Pretendo terminar em abril uma exposição de motivos para o presidente, com uma opção. O presidente convoca o Conselho de Defesa Nacional, que emite um parecer e, aí, o presidente decide.

– O sr, foi nomeado para resolver o caos aéreo. A missão foi cumprida?
Vou falar o que fizemos. A primeira medida foi substituir a direção da Infraero, despartidarizar. Formulamos a Política Nacional de Aviação Civil. Ela foi aprovada. Pretendemos oferecer um tratamento diferente para a aviação regional. Vamos enviar um projeto de lei ao Congresso. Em 2005, instituímos liberdade de rota e liberdade tarifária. Esse sistema funciona para a aviação doméstica, mas não para a regional, que precisa de estímulos. Vamos investir nos aeroportos regionais.

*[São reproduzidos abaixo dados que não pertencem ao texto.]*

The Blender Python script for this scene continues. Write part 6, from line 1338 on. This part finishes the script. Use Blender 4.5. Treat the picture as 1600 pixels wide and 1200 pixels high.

– Os aeroportos estarão preparados para as Olimpíadas do Rio em 2016?
Sim. Tem um calendário da Infraero para as obras necessárias. Temos um crescimento anual médio de 10% na aviação civil. Na Copa do Mundo, terá um aumento de 2% em dois meses. Mas nossa preocupação não é só com a Copa do Mundo e as Olimpíadas. Tem muito mais gente viajando, os preços caíram. Em 2002, o quilômetro voado custava R$ 0,71. Em 2009, custa R$ 0,49.

– E em relação aos passageiros?
Incentivamos uma resolução da Anac [Agência Nacional de Aviação Civil] sobre a responsabilidade das empresas em relação a atrasos, overbooking. É o que a Anac podia fazer dentro da legislação. Paralelamente, nós mandamos para o Congresso um projeto que cria um dever de indenização por parte das empresas se os atrasos forem devidos a qualquer agente. Se o atraso for decorrente da Infraero, a empresa se ressarce do que entregou ao passageiro.

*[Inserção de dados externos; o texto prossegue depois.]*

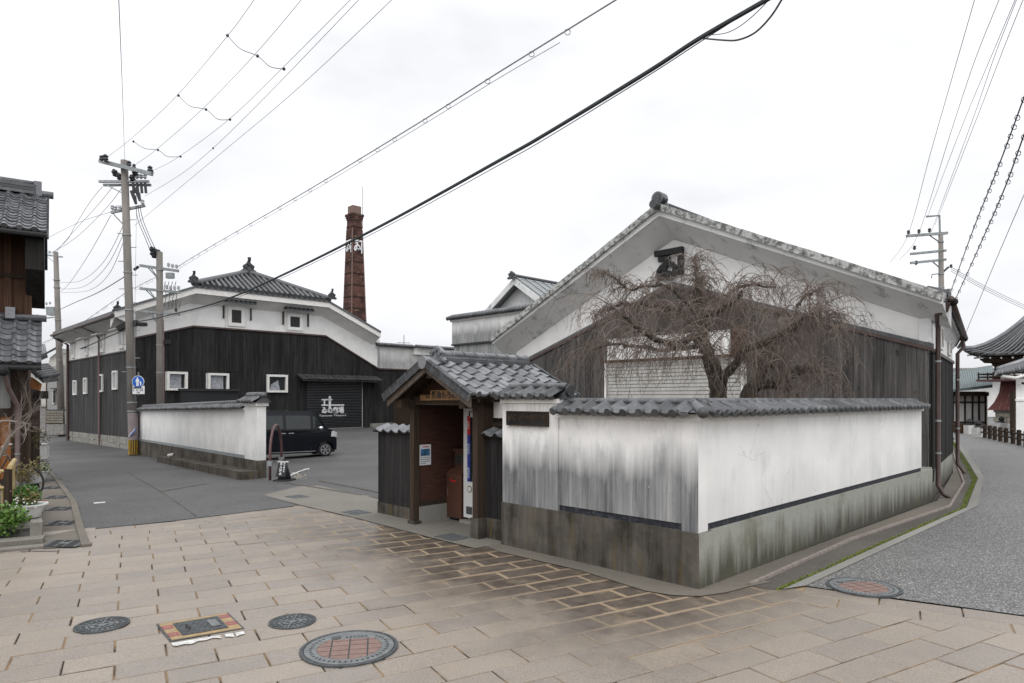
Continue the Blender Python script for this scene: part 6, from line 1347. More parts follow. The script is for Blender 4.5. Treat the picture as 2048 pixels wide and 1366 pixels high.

– E se for culpa da meteorologia?
Nesse caso, não tem ressarcimento.

– Dá trabalho ser ministro da Defesa?
Na época das demissões da Infraero, recebi críticas de amigos meus porque eu demiti pessoas indicadas por eles. Fiz exatamente o que eu precisava fazer. Como não sou candidato a coisa nenhuma e sempre gostei de confusão, não teve problema.